§ **Your task**: Quote the listing below in its entirety.

-- begin --

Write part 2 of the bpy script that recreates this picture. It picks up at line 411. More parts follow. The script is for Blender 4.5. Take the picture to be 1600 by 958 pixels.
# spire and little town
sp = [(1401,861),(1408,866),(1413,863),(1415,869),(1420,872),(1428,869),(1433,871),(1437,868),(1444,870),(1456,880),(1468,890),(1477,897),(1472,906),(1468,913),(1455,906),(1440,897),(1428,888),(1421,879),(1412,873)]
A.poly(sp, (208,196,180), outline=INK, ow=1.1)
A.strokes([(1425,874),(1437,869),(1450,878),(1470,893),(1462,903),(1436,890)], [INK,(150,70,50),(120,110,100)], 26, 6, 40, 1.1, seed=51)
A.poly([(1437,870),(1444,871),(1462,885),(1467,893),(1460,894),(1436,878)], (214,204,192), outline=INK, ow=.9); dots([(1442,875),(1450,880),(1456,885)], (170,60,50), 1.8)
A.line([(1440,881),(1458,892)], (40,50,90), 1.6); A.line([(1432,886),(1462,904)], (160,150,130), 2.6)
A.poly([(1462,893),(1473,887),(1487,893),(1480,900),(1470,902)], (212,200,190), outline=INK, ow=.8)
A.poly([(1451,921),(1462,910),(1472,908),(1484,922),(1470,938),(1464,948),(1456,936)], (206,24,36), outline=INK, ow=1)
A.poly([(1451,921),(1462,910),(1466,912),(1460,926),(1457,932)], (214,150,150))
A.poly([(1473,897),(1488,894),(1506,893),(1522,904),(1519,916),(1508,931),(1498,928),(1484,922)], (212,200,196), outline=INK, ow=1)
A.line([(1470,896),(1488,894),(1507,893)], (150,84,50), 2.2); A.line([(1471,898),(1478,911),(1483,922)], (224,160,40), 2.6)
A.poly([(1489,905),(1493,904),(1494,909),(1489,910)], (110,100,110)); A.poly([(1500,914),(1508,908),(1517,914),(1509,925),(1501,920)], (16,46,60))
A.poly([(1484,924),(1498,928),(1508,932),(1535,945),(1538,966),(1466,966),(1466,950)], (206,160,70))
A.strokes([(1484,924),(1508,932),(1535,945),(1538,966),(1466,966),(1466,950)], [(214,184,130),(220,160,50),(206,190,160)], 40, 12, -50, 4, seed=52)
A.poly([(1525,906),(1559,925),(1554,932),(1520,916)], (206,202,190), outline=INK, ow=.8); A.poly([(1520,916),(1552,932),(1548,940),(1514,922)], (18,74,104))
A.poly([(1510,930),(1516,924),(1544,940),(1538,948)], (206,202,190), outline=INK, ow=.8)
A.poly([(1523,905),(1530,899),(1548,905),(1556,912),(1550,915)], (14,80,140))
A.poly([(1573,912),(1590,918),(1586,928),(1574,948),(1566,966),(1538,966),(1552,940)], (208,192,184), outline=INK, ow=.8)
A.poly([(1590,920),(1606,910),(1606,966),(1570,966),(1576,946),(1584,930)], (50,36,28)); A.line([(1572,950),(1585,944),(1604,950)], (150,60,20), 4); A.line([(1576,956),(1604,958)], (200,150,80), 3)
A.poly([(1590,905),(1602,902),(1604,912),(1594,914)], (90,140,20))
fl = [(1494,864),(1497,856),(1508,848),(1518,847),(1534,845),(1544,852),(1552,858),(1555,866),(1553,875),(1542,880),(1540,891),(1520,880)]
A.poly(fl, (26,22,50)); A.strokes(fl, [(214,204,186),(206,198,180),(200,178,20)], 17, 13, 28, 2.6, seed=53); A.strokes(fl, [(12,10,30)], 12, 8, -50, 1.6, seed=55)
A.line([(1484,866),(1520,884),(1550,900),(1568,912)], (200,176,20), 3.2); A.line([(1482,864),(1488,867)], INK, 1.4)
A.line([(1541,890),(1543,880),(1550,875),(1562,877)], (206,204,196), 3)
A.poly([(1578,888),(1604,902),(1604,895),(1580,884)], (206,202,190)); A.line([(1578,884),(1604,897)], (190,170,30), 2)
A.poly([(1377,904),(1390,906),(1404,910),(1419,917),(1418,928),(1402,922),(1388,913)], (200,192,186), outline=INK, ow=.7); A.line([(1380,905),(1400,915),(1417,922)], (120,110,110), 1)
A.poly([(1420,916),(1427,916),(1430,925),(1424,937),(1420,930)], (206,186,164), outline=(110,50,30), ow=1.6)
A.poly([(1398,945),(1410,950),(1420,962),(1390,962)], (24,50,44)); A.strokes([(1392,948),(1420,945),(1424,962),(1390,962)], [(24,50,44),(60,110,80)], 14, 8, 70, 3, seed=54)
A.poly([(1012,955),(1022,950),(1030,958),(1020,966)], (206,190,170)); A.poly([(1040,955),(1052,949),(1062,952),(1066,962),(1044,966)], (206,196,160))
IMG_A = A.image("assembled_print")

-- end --

§ **Task response**:
Write part 2 of the bpy script that recreates this picture. It picks up at line 411. More parts follow. The script is for Blender 4.5. Take the picture to be 1600 by 958 pixels.
# spire and little town
sp = [(1401,861),(1408,866),(1413,863),(1415,869),(1420,872),(1428,869),(1433,871),(1437,868),(1444,870),(1456,880),(1468,890),(1477,897),(1472,906),(1468,913),(1455,906),(1440,897),(1428,888),(1421,879),(1412,873)]
A.poly(sp, (208,196,180), outline=INK, ow=1.1)
A.strokes([(1425,874),(1437,869),(1450,878),(1470,893),(1462,903),(1436,890)], [INK,(150,70,50),(120,110,100)], 26, 6, 40, 1.1, seed=51)
A.poly([(1437,870),(1444,871),(1462,885),(1467,893),(1460,894),(1436,878)], (214,204,192), outline=INK, ow=.9); dots([(1442,875),(1450,880),(1456,885)], (170,60,50), 1.8)
A.line([(1440,881),(1458,892)], (40,50,90), 1.6); A.line([(1432,886),(1462,904)], (160,150,130), 2.6)
A.poly([(1462,893),(1473,887),(1487,893),(1480,900),(1470,902)], (212,200,190), outline=INK, ow=.8)
A.poly([(1451,921),(1462,910),(1472,908),(1484,922),(1470,938),(1464,948),(1456,936)], (206,24,36), outline=INK, ow=1)
A.poly([(1451,921),(1462,910),(1466,912),(1460,926),(1457,932)], (214,150,150))
A.poly([(1473,897),(1488,894),(1506,893),(1522,904),(1519,916),(1508,931),(1498,928),(1484,922)], (212,200,196), outline=INK, ow=1)
A.line([(1470,896),(1488,894),(1507,893)], (150,84,50), 2.2); A.line([(1471,898),(1478,911),(1483,922)], (224,160,40), 2.6)
A.poly([(1489,905),(1493,904),(1494,909),(1489,910)], (110,100,110)); A.poly([(1500,914),(1508,908),(1517,914),(1509,925),(1501,920)], (16,46,60))
A.poly([(1484,924),(1498,928),(1508,932),(1535,945),(1538,966),(1466,966),(1466,950)], (206,160,70))
A.strokes([(1484,924),(1508,932),(1535,945),(1538,966),(1466,966),(1466,950)], [(214,184,130),(220,160,50),(206,190,160)], 40, 12, -50, 4, seed=52)
A.poly([(1525,906),(1559,925),(1554,932),(1520,916)], (206,202,190), outline=INK, ow=.8); A.poly([(1520,916),(1552,932),(1548,940),(1514,922)], (18,74,104))
A.poly([(1510,930),(1516,924),(1544,940),(1538,948)], (206,202,190), outline=INK, ow=.8)
A.poly([(1523,905),(1530,899),(1548,905),(1556,912),(1550,915)], (14,80,140))
A.poly([(1573,912),(1590,918),(1586,928),(1574,948),(1566,966),(1538,966),(1552,940)], (208,192,184), outline=INK, ow=.8)
A.poly([(1590,920),(1606,910),(1606,966),(1570,966),(1576,946),(1584,930)], (50,36,28)); A.line([(1572,950),(1585,944),(1604,950)], (150,60,20), 4); A.line([(1576,956),(1604,958)], (200,150,80), 3)
A.poly([(1590,905),(1602,902),(1604,912),(1594,914)], (90,140,20))
fl = [(1494,864),(1497,856),(1508,848),(1518,847),(1534,845),(1544,852),(1552,858),(1555,866),(1553,875),(1542,880),(1540,891),(1520,880)]
A.poly(fl, (26,22,50)); A.strokes(fl, [(214,204,186),(206,198,180),(200,178,20)], 17, 13, 28, 2.6, seed=53); A.strokes(fl, [(12,10,30)], 12, 8, -50, 1.6, seed=55)
A.line([(1484,866),(1520,884),(1550,900),(1568,912)], (200,176,20), 3.2); A.line([(1482,864),(1488,867)], INK, 1.4)
A.line([(1541,890),(1543,880),(1550,875),(1562,877)], (206,204,196), 3)
A.poly([(1578,888),(1604,902),(1604,895),(1580,884)], (206,202,190)); A.line([(1578,884),(1604,897)], (190,170,30), 2)
A.poly([(1377,904),(1390,906),(1404,910),(1419,917),(1418,928),(1402,922),(1388,913)], (200,192,186), outline=INK, ow=.7); A.line([(1380,905),(1400,915),(1417,922)], (120,110,110), 1)
A.poly([(1420,916),(1427,916),(1430,925),(1424,937),(1420,930)], (206,186,164), outline=(110,50,30), ow=1.6)
A.poly([(1398,945),(1410,950),(1420,962),(1390,962)], (24,50,44)); A.strokes([(1392,948),(1420,945),(1424,962),(1390,962)], [(24,50,44),(60,110,80)], 14, 8, 70, 3, seed=54)
A.poly([(1012,955),(1022,950),(1030,958),(1020,966)], (206,190,170)); A.poly([(1040,955),(1052,949),(1062,952),(1066,962),(1044,966)], (206,196,160))
IMG_A = A.image("assembled_print")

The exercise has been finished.